England’s historic St. Albans Cathedral has said that in light of the Black Lives Matter movement, it will install a painting that reimagines Jesus Christ as a black man above its altarpiece.
The artist of the 2009 remaining of Leonardo Da Vinci’s Last Supper, Lorna May Wadsworth, used Jamaican model Tafari Hinds as the reference for her portrayal of the Christian Messiah.
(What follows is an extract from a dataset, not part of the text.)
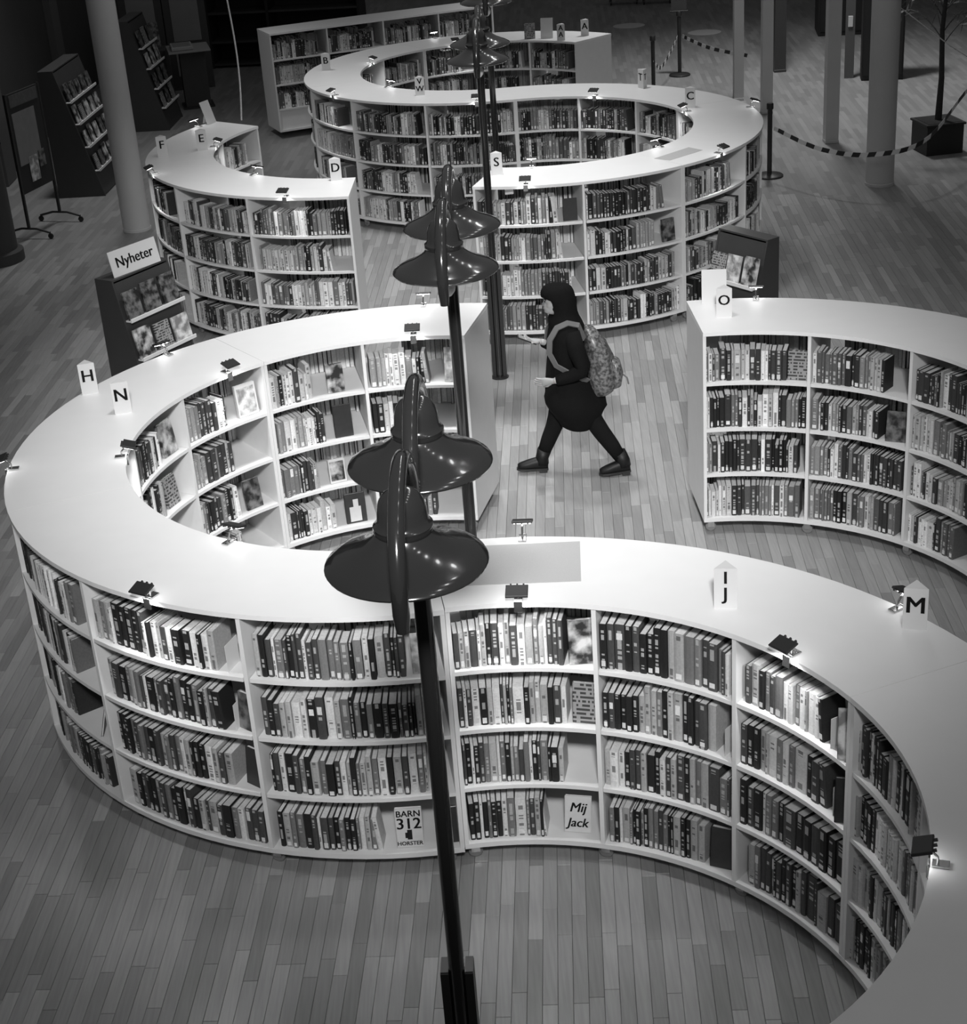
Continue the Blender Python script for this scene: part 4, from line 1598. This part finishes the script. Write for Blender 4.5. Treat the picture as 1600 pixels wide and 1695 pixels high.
# body: pelvis root, torso, neck, head core, both arms and legs
BV_ = [((0, 0, .80), (.11, .09)), ((.01, 0, .95), (.10, .08)), ((.03, 0, 1.10), (.10, .075)), ((.04, 0, 1.20), (.07, .055)), ((.065, 0, 1.27), .048), ((.09, 0, 1.33), .05),
       # left arm (camera side): shoulder, elbow, wrist
       ((.0, .13, 1.165), .038), ((-.075, .205, .93), .034), ((.09, .18, .85), .028), ((.15, .165, .838), .026),
       # right arm: shoulder, elbow, wrist
       ((.04, -.13, 1.165), .038), ((.05, -.22, .95), .034), ((.17, -.14, 1.03), .028), ((.215, -.12, 1.05), .025),
       # left leg (behind): hip knee ankle
       ((-.03, .085, .76), .07), ((-.15, .09, .46), .062), ((-.20, .085, .38), .06), ((-.33, .085, .16), .042), ((-.36, .085, .10), .038),
       # right leg (in front): hip knee ankle
       ((.04, -.085, .76), .07), ((.12, -.09, .45), .062), ((.13, -.09, .38), .06), ((.24, -.085, .15), .042), ((.255, -.085, .10), .038)]
BE_ = [(0, 1), (1, 2), (2, 3), (3, 4), (4, 5), (3, 6), (6, 7), (7, 8), (8, 9), (3, 10), (10, 11), (11, 12), (12, 13),
       (0, 14), (14, 15), (15, 16), (16, 17), (17, 18), (0, 19), (19, 20), (20, 21), (21, 22), (22, 23)]
body_core = skin_mesh('body_core', (BV_, BE_), 2, 0)


# head with face, built as one lofted surface along z with a profile in x
def head_mesh():
    prof = [  # z, front x, back x, half width
        (1.300, .125, .055, .030), (1.312, .168, .045, .045), (1.325, .182, .030, .054), (1.340, .178, .015, .060), (1.352, .185, .008, .063),
        (1.362, .181, .002, .066), (1.374, .198, -.004, .069), (1.388, .192, -.008, .072), (1.402, .180, -.012, .074), (1.416, .180, -.014, .076),
        (1.435, .184, -.012, .077), (1.458, .178, -.006, .075), (1.478, .162, .006, .068), (1.494, .138, .026, .054), (1.505, .108, .056, .032), (1.509, .09, .075, .012)]
    secs = []
    for z, f, b, w in prof:
        secs.append(((( f + b) / 2, 0, z), ((f - b) / 2, 0, 0), (0, w, 0)))
    mb = loft(secs, 28)
    # nose narrows the front: pull side vertices near the nose tip back
    for i, v in enumerate(mb.v):
        x, y, z = v
        if 1.362 < z < 1.40 and x > .165 and abs(y) > .012:
            mb.v[i] = (x - .022, y, z)
    return mb


hm = head_mesh()
head_me = hm.mesh('head')


def hand(base, fwd, side, up, curl, s=1.0, thumb=1):
    """palm + five fingers; base wrist point, fwd finger direction, side across palm, up = back of hand"""
    base, f, sd, u = Vector(base), Vector(fwd).normalized(), Vector(side).normalized(), Vector(up).normalized()
    out = []
    pv = [(base, (.020 * s, .016 * s)), (base + f * .035 * s, (.032 * s, .014 * s)), (base + f * .075 * s, (.036 * s, .013 * s))]
    secs = []
    for dd, wx, th in ((-.02, .024, .018), (.0, .026, .018), (.03, .034, .016), (.06, .040, .014), (.083, .038, .011)):
        secs.append((base + f * dd * s, sd * wx * s, u * th * s))
    out.append(loft(secs, 16).mesh('palm'))
    for k, (off, ln) in enumerate(((-.029, .062), (-.010, .072), (.010, .068), (.028, .054))):
        p = base + f * .076 * s + sd * off * s
        pts = [(p - f * .02 * s, .0092 * s), (p, .009 * s)]
        d = f.copy()
        q = p
        for j, fr in enumerate((.45, .32, .23)):
            an = curl * (j + 1) * .55
            d = (f * math.cos(an) - u * math.sin(an)).normalized()
            q = q + d * ln * fr * s
            pts.append((q, (.0086 - .0009 * j) * s))
        out.append(MB().tube([a for a, _ in pts] + [q + d * .004 * s], [b for _, b in pts] + [.004 * s], 8).mesh('finger'))
    t0 = base + f * .018 * s + sd * (-.024 * thumb) * s
    td = (f * .7 - sd * .75 * thumb - u * .25).normalized()
    t1 = t0 + td * .034 * s
    t2 = t1 + (f * .9 - sd * .25 * thumb - u * .35).normalized() * .03 * s
    out.append(MB().tube([t0 - td * .012 * s, t0, t1, t2, t2 + (t2 - t1) * .12], [.012 * s, .012 * s, .0105 * s, .009 * s, .004 * s], 8).mesh('thumb'))
    return out


lh = hand((.155, .163, .836), (1, -.15, -.08), (0, .25, 1), (0, 1, -.2), .45, .95, 1)
rh = hand((.218, -.12, 1.052), (.8, .2, .15), (0.1, 1, -.2), (-.3, .1, -1), .9, .95, -1)
body = join_meshes('person_body', [body_core, head_me] + lh + rh)
bo = part('body', body, SKIN_M, PER, smooth='all')
# eyes, brows and mouth
for s in (-1, 1):
    part('eye', MB().lathe([(0, -.007), (.005, -.005), (.007, 0), (.005, .005), (0, .007)], 10, (.171, s * .030, 1.408)), INK, PER, smooth=True)
    part('eyebrow', MB().tube([(.176, s * .016, 1.424), (.177, s * .032, 1.428), (.165, s * .05, 1.424)], .003, 6), INK, PER)
part('mouth', MB().tube([(.176, -.022, 1.345), (.185, 0, 1.347), (.176, .022, 1.345)], .0035, 6), mat('lip', .2, .5), PER)

# head covering: hood open at the face, falling to the shoulders
hs = []
for z, f, b, w in ((1.525, .12, .05, .03), (1.52, .16, .0, .062), (1.50, .188, -.028, .082), (1.47, .202, -.043, .092), (1.44, .20, -.05, .096), (1.42, .175, -.054, .097),
                   (1.39, .155, -.056, .096), (1.35, .145, -.06, .094), (1.31, .15, -.065, .092), (1.28, .155, -.075, .10), (1.24, .155, -.095, .125), (1.20, .15, -.11, .155), (1.165, .13, -.105, .15)):
    hs.append((((f + b) / 2, 0, z), ((f - b) / 2, 0, 0), (0, w, 0)))
hood = loft(hs, 30)
HV = []
for x, y, z in hood.v:
    if 1.30 < z < 1.43 and x > .125:
        # draw the cloth back around the oval of the face
        k = 1 - min(1, abs(y) / .085)
        x = min(x, .135 - .02 * k)
        if abs(y) < .055:
            x = .10
    HV.append((x, y, z))
hood.v = HV
part('head_covering', hood, COAT, PER, smooth='all')

# coat with sleeves, flaring to a hem
cs = []
for z, f, b, w in ((1.245, .10, -.01, .06), (1.225, .125, -.055, .14), (1.19, .15, -.085, .19), (1.12, .17, -.10, .185), (1.02, .175, -.105, .17), (.92, .175, -.10, .165),
                   (.82, .185, -.12, .175), (.72, .205, -.185, .205), (.64, .222, -.235, .22), (.58, .205, -.25, .225), (.52, .165, -.215, .215), (.46, .115, -.165, .20), (.425, .09, -.14, .19), (.415, .07, -.12, .165)):
    cs.append((((f + b) / 2, 0, z), ((f - b) / 2, 0, 0), (0, w, 0)))
coat = loft(cs, 28)
rn = random.Random(2)
coat.v = [(x + .010 * math.sin(z * 17 + y * 22), y + .006 * math.sin(z * 13 + x * 31), z + (.03 * (x - .0) if z < .6 else 0)) for x, y, z in coat.v]
part('coat', coat, COAT, PER, smooth='all')
for nm, P_ in (('sleeve', [((.0, .13, 1.19), .066), ((-.03, .175, 1.07), .066), ((-.072, .208, .95), .060), ((-.06, .21, .915), .056), ((.01, .197, .88), .050), ((.08, .18, .853), .044), ((.12, .171, .843), .042)]),
               ('sleeve', [((.04, -.13, 1.19), .066), ((.045, -.18, 1.07), .062), ((.05, -.215, .97), .058), ((.075, -.205, .96), .054), ((.13, -.17, .995), .047), ((.185, -.137, 1.035), .042)])):
    part(nm, MB().tube([a for a, _ in P_], [b for _, b in P_], 14), COAT, PER, smooth='all')
for nm, P_ in (('legging', [((-.03, .085, .74), .094), ((-.09, .088, .60), .084), ((-.15, .09, .46), .070), ((-.20, .085, .37), .066), ((-.27, .085, .26), .060), ((-.335, .085, .15), .048)]),
               ('legging', [((.04, -.085, .74), .094), ((.08, -.088, .60), .084), ((.12, -.09, .45), .070), ((.145, -.09, .37), .066), ((.19, -.088, .27), .060), ((.24, -.085, .15), .048)])):
    part(nm, MB().tube([a for a, _ in P_], [b for _, b in P_], 14), LEGG, PER, smooth='all')


def boot(y, heel, toe_dir, lift):
    """ankle boot: heel point (x,z), sole direction angle"""
    ca_, sa_ = math.cos(toe_dir), math.sin(toe_dir)

    def X(u, v):
        return heel[0] + u * ca_ - v * sa_, heel[1] + u * sa_ + v * ca_
    secs = []
    for u, zc, hh, w in ((-.005, .045, .040, .030), (.02, .050, .050, .037), (.07, .052, .052, .038), (.12, .046, .044, .041), (.17, .038, .034, .043), (.205, .032, .027, .038), (.228, .028, .018, .024)):
        x, z = X(u, zc)
        secs.append(((x, y, z), (0, w, 0), (-sa_ * hh, 0, ca_ * hh)))
    bt = part('boot', loft(secs, 16), BOOT, PER, smooth='all')
    return X, bt


def sole(X, y, bt):
    mb = MB()
    out = [(-.008, -.028), (-.008, .028), (.06, .034), (.15, .043), (.21, .036), (.236, .012), (.236, -.012), (.21, -.036), (.15, -.043), (.06, -.034)]
    vs = []
    for v in (0.0, .016):
        for u, w in out:
            x, z = X(u, v)
            vs.append((x, y + w, z))
    n = len(out)
    fs = [tuple(range(n - 1, -1, -1)), tuple(range(n, 2 * n))] + [(i, (i + 1) % n, n + (i + 1) % n, n + i) for i in range(n)]
    mb.add(vs, fs)
    part('sole', mb, BLACK, bt)
    hb = MB()
    x0, z0 = X(.03, -.008)
    part('heel', MB().box((x0, y, z0), (.06, .055, .026), Matrix.Rotation(-math.atan2(X(1, 0)[1] - X(0, 0)[1], X(1, 0)[0] - X(0, 0)[0]), 3, 'Y')), BLACK, bt)


Xr, bt1 = boot(-.085, (.215, .022), R(3), 0)
sole(Xr, -.085, bt1)
part('boot_shaft', MB().tube([(.25, -.085, .07), (.25, -.085, .12), (.228, -.085, .185)], [.05, .05, .056], 14), BOOT, bt1, smooth='all')
Xl, bt2 = boot(.085, (-.405, .032), R(-4), 0)
sole(Xl, .085, bt2)
part('boot_shaft', MB().tube([(-.365, .085, .08), (-.36, .085, .12), (-.325, .085, .19)], [.05, .05, .056], 14), BOOT, bt2, smooth='all')

# backpack (worn, a thing of its own)
PT = Matrix.Rotation(R(180), 3, 'Z')
bpk = thing('backpack', 'grey patterned backpack on the walking person', 'backpack', (0.73, 11.36, 0), R(180))
BPM = make_cover_mat('backpack_fabric', .05, .20, 45)
bs_ = []
for z, f, b, w in ((.655, -.14, -.24, .06), (.67, -.12, -.30, .125), (.74, -.115, -.335, .15), (.84, -.11, -.335, .155), (.95, -.11, -.31, .15), (1.05, -.105, -.27, .14), (1.13, -.10, -.22, .115), (1.18, -.105, -.17, .06)):
    bs_.append((((f + b) / 2, 0, z), ((f - b) / 2, 0, 0), (0, w, 0)))
bag = loft(bs_, 28)
bag.v = [(x + .008 * math.sin(y * 40 + z * 25), y, z) for x, y, z in bag.v]
part('bag_body', bag, BPM, bpk, smooth='all')
pk = []
for z, f, b, w in ((.70, -.28, -.33, .07), (.72, -.28, -.37, .10), (.81, -.28, -.385, .11), (.90, -.28, -.365, .10), (.93, -.28, -.32, .06)):
    pk.append((((f + b) / 2, 0, z), ((f - b) / 2, 0, 0), (0, w, 0)))
part('front_pocket', loft(pk, 22), BPM, bpk, smooth='all')
STR = mat('grey_webbing', .13, .8)
for s in (-1, 1):
    P_ = [(-.10, s * .09, 1.12), (-.06, s * .11, 1.235), (.02, s * .125, 1.262), (.10, s * .135, 1.235), (.155, s * .14, 1.15), (.165, s * .145, 1.05), (.12, s * .165, .955), (.03, s * .185, .90), (-.07, s * .165, .84), (-.11, s * .12, .80)]
    st = MB()
    n = len(P_)
    vs, fs = [], []
    for i, p in enumerate(P_):
        p = Vector(p)
        a, b = Vector(P_[max(i - 1, 0)]), Vector(P_[min(i + 1, n - 1)])
        T = (b - a).normalized()
        out = (p - Vector((.03, 0, 1.05)))
        out = (out - T * out.dot(T)).normalized()
        sd = T.cross(out).normalized()
        for dx, dz in ((-.024, -.004), (.024, -.004), (.024, .006), (-.024, .006)):
            vs.append(p + sd * dx + out * dz)
    for i in range(n - 1):
        for k in range(4):
            k2 = (k + 1) % 4
            fs.append((i * 4 + k, i * 4 + k2, (i + 1) * 4 + k2, (i + 1) * 4 + k))
    fs += [(3, 2, 1, 0), tuple(range((n - 1) * 4, n * 4))]
    st.add(vs, fs)
    part('shoulder_strap', st, STR, bpk, smooth=True)
part('tassel', MB().tube([(-.38, .03, .80), (-.41, .03, .77), (-.42, .035, .72)], .006, 6), STR, bpk)

ph = thing('phone', 'dark phone held up in the walking person\'s hand', 'phone', (0.73 - .315, 11.36 + .095, 1.07), R(180))
q = Matrix.Rotation(R(-25), 3, 'Y')
part('case', MB().box((0, 0, .012), (.15, .078, .010), q, bevel=.002), BLACK, ph)
part('screen', MB().box(q @ Vector((0, 0, .006)) + Vector((0, 0, .012)), (.138, .068, .0015), q), mat('phone_screen', .25, .1, emit=.05), ph)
The art also casts the Twelve Disciples as an ethnically diverse group.
In announcing the decision to display the painting, the Dean of St Albans, the Very Reverend Dr Jeffrey John, said per The Times: “The church is not in a strong position to preach to others about justice, racial or otherwise, but our faith teaches that we are all made equally in the image of God and that God is a God of justice.”
“Black lives matter, so this is why we have turned our Altar of the Persecuted into a space for reflection and prayer with Lorna’s altarpiece at the heart,” the Dean of St Albans added.
Ms Wadsworth has said that the purpose of painting Jesus as a black man was to “question the western myth that he had fair hair and blue eyes”.
“My portrayal of him is just as accurate as the received idea that he looked like a Florentine,” Ms Wadsworth quipped.
The move comes just days after the Archbishop of Canterbury said that the Anglican Church should “rethink” how it represents Christ amidst the Black Lives Matter furore.
Asked by the BBC Today Programme if the “way the Western church portrays Jesus needs to be thought about again”, Archbishop Justin Welby said: “Yes of course it does, this sense that God was white… You go into churches (around the world), and you don’t see a white Jesus.”
“You see a black Jesus, a Chinese Jesus, a Middle Eastern Jesus – -which is, of course, the most accurate — you see a Fijian Jesus,” the Archbishop went on.
The creator of the reimagined Last Supper claimed that “experts agree that he would most likely have had Middle Eastern features, yet for centuries European artists have traditionally painted Christ in their own image”.
Breitbart News’s James Delingpole noted, however, that the actual skin colour of Jesus remains a mystery, writing: “What colour was his skin? No-one can be sure of that… according to some theories, Hebrews and other peoples in the land of Israel sometimes had blue eyes and fair or red hair and fair skin. Others claim Jesus was much darker.”
Wadsworth’s Last Summer will be installed above the altar at St Albans Cathedral this weekend.